Short exercise - Do any lines in the data below contain "that"? If so, copy every one of them.

◇ ◇ ◇ ◇ ◇ ◇ ◇

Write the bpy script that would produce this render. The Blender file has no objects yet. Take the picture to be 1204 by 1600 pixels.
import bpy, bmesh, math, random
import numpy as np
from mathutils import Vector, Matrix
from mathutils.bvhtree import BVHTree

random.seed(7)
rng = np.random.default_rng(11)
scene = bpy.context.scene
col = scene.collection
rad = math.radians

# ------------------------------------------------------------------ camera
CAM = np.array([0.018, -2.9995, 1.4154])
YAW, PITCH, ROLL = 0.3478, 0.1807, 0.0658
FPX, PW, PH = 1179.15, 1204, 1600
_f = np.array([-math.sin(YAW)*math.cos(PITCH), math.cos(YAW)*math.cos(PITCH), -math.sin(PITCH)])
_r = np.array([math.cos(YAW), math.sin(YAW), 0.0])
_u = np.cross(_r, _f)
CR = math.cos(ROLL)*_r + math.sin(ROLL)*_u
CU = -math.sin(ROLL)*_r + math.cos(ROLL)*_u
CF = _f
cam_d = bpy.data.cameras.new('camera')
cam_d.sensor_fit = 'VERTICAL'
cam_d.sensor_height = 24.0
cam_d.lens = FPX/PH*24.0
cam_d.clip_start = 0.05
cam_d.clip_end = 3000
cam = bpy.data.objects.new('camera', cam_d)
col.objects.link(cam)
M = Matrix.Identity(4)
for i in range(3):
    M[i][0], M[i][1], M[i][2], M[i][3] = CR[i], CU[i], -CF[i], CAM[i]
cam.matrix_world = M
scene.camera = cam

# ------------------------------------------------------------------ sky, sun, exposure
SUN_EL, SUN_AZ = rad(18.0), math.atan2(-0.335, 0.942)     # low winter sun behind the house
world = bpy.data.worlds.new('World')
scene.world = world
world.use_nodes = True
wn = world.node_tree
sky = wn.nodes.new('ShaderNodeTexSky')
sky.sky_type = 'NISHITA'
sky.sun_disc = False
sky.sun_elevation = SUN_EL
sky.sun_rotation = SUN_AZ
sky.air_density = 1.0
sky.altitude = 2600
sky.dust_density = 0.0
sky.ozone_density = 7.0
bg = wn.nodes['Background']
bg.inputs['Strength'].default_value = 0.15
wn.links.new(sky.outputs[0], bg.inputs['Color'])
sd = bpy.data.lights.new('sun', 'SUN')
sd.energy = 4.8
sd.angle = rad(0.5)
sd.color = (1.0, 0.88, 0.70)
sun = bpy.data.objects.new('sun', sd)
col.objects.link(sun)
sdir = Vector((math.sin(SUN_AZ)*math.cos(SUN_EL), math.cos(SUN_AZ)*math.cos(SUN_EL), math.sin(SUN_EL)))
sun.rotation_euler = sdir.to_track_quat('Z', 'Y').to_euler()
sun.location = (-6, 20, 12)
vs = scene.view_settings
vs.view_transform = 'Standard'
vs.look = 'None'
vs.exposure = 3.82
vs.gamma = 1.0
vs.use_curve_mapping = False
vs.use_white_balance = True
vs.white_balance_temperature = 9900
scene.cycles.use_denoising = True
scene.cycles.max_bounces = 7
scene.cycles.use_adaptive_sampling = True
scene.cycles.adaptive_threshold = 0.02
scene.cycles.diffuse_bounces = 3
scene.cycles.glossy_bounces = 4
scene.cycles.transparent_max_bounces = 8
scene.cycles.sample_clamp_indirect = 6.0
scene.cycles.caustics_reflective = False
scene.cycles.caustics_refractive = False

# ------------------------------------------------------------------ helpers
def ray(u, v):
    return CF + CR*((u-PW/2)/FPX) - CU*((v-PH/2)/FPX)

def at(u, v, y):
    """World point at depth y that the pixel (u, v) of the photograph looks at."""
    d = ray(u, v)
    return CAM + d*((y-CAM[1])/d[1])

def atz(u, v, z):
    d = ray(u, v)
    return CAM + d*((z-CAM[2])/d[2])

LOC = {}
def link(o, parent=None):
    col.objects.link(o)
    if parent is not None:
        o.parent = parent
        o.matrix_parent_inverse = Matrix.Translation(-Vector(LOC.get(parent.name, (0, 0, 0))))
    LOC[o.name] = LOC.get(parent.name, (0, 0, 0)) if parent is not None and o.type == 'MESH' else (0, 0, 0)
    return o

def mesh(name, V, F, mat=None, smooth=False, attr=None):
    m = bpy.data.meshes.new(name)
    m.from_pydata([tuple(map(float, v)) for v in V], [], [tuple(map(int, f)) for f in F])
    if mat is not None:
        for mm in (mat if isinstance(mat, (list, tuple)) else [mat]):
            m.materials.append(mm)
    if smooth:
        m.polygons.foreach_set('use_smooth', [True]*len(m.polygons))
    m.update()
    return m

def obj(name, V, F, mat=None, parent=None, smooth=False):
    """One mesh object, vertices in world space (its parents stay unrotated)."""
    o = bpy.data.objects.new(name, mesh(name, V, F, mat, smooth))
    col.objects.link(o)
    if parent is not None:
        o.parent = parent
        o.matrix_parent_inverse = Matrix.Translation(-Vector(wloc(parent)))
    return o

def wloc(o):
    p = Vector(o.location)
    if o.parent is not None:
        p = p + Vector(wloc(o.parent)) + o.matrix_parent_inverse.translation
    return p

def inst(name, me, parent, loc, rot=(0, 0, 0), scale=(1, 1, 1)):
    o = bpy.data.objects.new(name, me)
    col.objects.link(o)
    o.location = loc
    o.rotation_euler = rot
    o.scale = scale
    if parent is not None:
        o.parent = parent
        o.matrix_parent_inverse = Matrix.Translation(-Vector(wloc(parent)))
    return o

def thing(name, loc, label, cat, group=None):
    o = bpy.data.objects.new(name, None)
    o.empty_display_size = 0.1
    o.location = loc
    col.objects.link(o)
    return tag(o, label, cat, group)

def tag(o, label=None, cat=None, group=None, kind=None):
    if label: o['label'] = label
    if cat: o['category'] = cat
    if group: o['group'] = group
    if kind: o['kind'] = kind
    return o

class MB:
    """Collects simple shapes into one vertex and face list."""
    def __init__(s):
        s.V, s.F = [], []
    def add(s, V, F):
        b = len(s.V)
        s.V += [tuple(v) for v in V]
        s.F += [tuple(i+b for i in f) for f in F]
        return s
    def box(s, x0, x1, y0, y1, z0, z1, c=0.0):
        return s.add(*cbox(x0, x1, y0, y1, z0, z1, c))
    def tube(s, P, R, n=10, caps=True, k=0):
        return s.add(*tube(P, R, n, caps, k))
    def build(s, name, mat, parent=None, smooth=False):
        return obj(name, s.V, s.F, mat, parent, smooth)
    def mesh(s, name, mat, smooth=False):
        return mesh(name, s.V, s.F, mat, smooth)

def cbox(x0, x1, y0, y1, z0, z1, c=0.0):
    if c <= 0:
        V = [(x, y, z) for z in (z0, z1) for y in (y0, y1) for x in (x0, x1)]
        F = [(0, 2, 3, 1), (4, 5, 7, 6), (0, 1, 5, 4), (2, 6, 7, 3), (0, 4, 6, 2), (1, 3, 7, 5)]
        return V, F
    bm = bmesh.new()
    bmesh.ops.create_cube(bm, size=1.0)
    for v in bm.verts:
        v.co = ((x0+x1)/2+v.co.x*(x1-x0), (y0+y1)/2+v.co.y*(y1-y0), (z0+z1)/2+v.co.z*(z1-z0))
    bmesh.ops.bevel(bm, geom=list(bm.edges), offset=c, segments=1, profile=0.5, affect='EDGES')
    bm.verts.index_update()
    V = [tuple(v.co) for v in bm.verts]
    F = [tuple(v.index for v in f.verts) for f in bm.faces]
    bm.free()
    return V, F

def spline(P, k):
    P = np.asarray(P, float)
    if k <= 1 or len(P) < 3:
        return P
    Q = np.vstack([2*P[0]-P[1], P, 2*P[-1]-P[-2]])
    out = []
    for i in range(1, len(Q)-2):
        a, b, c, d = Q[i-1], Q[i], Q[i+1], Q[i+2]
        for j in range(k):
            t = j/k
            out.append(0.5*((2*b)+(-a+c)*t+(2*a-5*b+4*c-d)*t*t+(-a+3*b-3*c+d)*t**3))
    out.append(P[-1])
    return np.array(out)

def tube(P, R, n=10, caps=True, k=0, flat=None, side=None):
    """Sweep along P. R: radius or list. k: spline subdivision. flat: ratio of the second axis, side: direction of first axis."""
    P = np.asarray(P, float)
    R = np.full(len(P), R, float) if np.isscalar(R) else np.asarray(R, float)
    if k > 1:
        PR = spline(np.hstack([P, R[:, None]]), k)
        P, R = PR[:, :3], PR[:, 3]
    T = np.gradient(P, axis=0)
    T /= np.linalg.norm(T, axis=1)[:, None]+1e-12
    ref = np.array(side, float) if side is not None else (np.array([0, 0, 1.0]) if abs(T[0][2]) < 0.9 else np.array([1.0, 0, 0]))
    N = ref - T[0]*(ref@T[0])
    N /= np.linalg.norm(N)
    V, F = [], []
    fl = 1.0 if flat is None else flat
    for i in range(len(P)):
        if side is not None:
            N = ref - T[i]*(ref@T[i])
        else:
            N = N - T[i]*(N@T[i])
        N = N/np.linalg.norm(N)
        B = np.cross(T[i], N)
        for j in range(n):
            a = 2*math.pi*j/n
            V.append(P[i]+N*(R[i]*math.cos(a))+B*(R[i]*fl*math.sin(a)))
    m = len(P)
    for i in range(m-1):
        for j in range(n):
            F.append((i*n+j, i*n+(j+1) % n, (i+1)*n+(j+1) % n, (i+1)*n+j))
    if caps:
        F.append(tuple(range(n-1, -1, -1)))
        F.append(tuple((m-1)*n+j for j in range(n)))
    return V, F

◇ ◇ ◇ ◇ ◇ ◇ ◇

Answer to this problem -
Write the bpy script that would produce this render. The Blender file has no objects yet. Take the picture to be 1204 by 1600 pixels.
    """World point at depth y that the pixel (u, v) of the photograph looks at."""